Damit sind wir beim diesjährigen Preisträger: Magnus Mackaldener, Entwicklungsingenieur beim schwedischen Lkw-Hersteller Scania, wurde für eine besonders effiziente und kompakte Abgasreinigungsanlage für schwere Lkw geehrt. Die nicht sehr fotogene, 130 kg schwere Kiste reduziert Stickoxide im Abgas auf die strengen Erfordernisse von Euro 6. Magnus Mackaldener: „Es ist weniger ein Auspuff, mehr eine kleine Chemiefabrik.“ Den Preis will er mit seinem Team teilen.

Ausgezeichnet und unbezahlbar: Träger des Porsche-Preises

Der Ferdinand-Porsche-Preis wurde 1976 von Porsche-Tochter Louise Piëch ins Leben gerufen. Mit 50.000 Euro ist er der höchst dotierte Preis der Automobilbranche, vergeben wird er alle zwei Jahre von der TU Wien. Neben qualitativen Kriterien ist auch die Erprobung in der Praxis – also im Serienbau – Voraussetzung für eine Vergabe.

Zu den epochalen Innovationen, die mit dem Porsche-Preis ausgezeichnet wurden, zählen das Antiblockiersystem ABS (1981, Mercedes), der Airbag (1987, Mercedes) und das Elektronische Stabilitätsprogramm ESP (1999, Mercedes/Bosch).

Neben Sicherheitsthemen wurden auch Technologien für Komfort und Effizienz ausgezeichnet – so Quattro (1983) und der 18-Wege-Sitz (2003), aber auch der legendäre Turbomotor von Porsche für die Formel 1 aus dem Jahr 1985. Der Sechszylinder mit 1,5 Litern Hubraum lieferte 850 PS (und mehr).
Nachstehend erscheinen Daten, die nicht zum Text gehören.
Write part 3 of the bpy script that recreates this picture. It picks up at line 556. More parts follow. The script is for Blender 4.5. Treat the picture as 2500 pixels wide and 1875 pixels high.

Im Jahr 2011 wurde Audi für die LED-Lichttechnologie (Bild rechts) im Serienbau ausgezeichnet.

Preisträger des Jahres 2013: Magnus Mackaldener (Bild rechts), der für den schwedischen Truck-Hersteller Scania eine effiziente und kompakte Abgasreinigung entwickelte. Das 130 kg schwere Bauteil ermöglicht schweren Lkw bis 500 PS Leistung das Erreichen der Euro-6-Norm im genormten Prüfzyklus.

Mackaldener würdigte ausdrücklich sein Team, mit dem er das Preisgeld zu teilen gedenkt. Allerdings wuchs dieses von sieben Leuten, als Mackaldener die Leitung übernahm, zu heute 50 Mitarbeitern an.